We have seen that the persecutions in Ireland were derived from two principal causes—religious passion and self-interest.

For a long time these influences were so intermingled and confounded, that it is impossible to distinguish the special action of each. When any violence was exercised against the Catholics, it cannot be determined whether it was prescribed by some general interest, or commanded by the secret voice of some private interest. When a Catholic priest appeared in Ireland with the ensigns of his order, the cry of No Popery was raised.

Was an independent voice raised to claim for Catholics the right of acquiring property in land?—the cry of No Popery was raised again. The two cries are the same, but do they proceed from the same cause?

From the middle of the eighteenth century, England could no longer fear Ireland as an ally of the Stuarts.

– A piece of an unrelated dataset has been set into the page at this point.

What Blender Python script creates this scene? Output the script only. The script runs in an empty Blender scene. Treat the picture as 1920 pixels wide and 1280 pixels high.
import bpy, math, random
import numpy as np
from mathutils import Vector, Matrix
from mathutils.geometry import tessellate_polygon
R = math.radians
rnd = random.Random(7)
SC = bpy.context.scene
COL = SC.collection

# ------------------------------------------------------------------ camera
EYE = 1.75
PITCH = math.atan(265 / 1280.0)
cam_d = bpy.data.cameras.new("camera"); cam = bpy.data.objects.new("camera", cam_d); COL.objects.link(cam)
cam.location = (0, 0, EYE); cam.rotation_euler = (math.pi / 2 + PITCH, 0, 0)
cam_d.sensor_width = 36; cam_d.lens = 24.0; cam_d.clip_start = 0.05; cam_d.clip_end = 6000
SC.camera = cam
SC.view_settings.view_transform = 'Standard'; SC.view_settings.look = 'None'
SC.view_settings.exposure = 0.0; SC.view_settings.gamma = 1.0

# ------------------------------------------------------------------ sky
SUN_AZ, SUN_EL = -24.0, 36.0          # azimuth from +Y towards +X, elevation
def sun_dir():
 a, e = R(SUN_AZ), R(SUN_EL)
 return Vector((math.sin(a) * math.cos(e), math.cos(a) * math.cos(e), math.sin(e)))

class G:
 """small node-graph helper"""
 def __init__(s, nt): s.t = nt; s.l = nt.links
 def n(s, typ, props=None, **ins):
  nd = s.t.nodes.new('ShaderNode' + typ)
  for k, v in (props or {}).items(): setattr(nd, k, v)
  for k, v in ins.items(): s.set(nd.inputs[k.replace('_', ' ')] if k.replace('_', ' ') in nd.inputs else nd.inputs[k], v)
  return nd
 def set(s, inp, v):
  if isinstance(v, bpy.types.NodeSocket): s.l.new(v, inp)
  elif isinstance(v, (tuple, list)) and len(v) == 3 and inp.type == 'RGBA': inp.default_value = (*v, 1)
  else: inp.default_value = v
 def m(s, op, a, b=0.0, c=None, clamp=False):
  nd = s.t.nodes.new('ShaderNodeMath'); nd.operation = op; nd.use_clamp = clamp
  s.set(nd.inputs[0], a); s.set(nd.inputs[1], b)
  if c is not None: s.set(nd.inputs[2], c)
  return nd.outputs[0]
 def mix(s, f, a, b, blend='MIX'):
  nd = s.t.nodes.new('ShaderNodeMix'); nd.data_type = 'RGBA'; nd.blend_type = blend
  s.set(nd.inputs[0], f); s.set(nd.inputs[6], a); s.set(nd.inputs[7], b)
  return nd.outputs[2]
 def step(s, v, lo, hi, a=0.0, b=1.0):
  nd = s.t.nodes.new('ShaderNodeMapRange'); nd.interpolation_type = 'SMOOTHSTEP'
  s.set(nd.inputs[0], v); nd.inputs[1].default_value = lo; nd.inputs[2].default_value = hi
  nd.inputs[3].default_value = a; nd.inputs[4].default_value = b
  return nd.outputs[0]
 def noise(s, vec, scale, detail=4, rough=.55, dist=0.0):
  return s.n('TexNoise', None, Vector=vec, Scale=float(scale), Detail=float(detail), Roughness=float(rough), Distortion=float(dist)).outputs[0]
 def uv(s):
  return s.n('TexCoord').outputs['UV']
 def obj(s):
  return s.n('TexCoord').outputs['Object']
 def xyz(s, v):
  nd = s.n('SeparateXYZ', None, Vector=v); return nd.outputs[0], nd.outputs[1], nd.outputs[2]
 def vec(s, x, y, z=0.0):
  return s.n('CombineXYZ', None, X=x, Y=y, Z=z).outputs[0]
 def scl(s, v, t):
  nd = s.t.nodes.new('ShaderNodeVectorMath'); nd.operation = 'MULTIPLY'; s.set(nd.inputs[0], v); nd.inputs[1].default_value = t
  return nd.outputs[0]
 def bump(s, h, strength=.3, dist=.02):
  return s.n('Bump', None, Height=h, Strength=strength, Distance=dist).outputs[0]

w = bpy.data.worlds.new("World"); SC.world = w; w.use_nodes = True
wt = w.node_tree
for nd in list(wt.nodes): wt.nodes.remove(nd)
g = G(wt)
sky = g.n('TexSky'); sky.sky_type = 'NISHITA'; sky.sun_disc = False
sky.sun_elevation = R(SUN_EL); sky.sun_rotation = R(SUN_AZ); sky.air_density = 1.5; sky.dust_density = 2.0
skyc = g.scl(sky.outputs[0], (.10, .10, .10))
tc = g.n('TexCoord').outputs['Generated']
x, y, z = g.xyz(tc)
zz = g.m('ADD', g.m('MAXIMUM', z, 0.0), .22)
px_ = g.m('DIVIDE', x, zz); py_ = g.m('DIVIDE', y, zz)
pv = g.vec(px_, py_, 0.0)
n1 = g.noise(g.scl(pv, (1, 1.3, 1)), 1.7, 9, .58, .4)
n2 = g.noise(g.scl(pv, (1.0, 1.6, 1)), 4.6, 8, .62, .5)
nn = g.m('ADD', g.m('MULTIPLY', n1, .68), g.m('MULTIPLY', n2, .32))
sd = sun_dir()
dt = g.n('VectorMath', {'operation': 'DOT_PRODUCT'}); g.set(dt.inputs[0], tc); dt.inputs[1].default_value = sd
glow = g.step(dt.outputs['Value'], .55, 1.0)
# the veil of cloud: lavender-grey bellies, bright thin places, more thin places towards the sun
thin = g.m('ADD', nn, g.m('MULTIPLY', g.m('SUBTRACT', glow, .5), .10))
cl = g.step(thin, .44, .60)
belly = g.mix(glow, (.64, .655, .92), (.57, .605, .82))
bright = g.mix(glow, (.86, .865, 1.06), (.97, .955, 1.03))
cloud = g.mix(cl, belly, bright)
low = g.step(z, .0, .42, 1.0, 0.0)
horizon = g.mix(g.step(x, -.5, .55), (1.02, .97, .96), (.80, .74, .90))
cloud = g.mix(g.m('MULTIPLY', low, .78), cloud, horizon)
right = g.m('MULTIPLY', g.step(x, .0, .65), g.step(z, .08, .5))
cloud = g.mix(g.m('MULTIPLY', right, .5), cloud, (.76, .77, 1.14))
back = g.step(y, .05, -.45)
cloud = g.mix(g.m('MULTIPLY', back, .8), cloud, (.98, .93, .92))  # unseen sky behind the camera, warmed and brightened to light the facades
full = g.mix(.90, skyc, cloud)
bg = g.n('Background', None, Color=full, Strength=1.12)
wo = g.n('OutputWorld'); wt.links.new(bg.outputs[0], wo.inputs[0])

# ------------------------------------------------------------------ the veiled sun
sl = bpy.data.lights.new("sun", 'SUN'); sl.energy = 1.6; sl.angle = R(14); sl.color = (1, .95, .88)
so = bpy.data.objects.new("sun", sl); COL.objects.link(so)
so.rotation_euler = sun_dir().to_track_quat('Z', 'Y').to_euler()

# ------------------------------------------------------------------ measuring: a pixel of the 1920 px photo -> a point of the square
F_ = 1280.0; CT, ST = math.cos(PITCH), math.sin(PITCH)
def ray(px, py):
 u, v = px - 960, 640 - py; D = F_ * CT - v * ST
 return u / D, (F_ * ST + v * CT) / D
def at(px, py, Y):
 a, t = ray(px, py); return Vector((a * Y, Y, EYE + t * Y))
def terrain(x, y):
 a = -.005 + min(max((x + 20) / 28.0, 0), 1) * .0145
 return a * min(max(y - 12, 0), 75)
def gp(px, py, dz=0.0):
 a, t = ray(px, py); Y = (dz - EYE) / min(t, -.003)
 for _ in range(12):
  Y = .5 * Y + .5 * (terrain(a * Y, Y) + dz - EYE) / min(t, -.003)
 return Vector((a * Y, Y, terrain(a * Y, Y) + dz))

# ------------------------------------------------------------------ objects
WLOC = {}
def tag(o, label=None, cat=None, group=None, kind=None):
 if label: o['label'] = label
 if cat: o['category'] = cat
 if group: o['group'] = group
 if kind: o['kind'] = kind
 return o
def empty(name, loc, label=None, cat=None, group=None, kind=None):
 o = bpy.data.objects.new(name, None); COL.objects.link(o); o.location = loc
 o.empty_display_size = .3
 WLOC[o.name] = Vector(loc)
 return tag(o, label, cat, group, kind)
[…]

In 1746, the young Pretender was overthrown at Culloden; and this circumstance might have proved that the Jacobite party was extinct in Ireland, where previously the Scotch insurrection of 1715 had not produced the slightest movement.

On the other side, Catholicism, by the aid of time, had reformed those principles which were most frequently and most justly the text of the attacks of which it was the object. The Catholic church no longer insisted on obedience to the Pope in the sense formerly attached to the phrase; the most fervent Irish Papist did not look upon the Pope as his temporal sovereign, nor recognise his right to depose princes, or absolve subjects from their allegiance.

These new circumstances were sufficient to moderate Protestant passions; but they were further weakened by the utter barrenness of persecution. Many vain efforts were made before its impotence was discovered; but when, after sixty years of useless exertions, the persecutors had not advanced a step, the sad truth could not fail to be recognised. It might then be said, that the fire of religious passion, which had hitherto nourished persecution, was extinct; the passions disappeared from the scene, self-interest alone remained; it was a sad spectacle.

When the Irish Catholics, seeing that their creed was no longer assailed, attempted to claim civil liberty or political rights, passion, it is true, was silent, but mercenary interest raised the old cry of No Popery, and there were many in the multitude who were duped into believing the clamour conscientious.

In 1761, the poor peasants of the south, reduced to the lowest degree of misery by the insatiable cupidity of the landlords, revolted, and the House of Commons voted that it was “a popish insurrection.”*

From this time, Ireland was subject to a new tyranny, that of selfish interest, reigning apart from the passions which had hitherto shaded its naked deformity.

[*]Plowden, vol. i. p. 355, 416. In a very admirable treatise on Irish disturbances, by G. C. Lewis, Esq., the glaring falsehood of this assertion is decisively exposed. See pages 6—12.—Tr.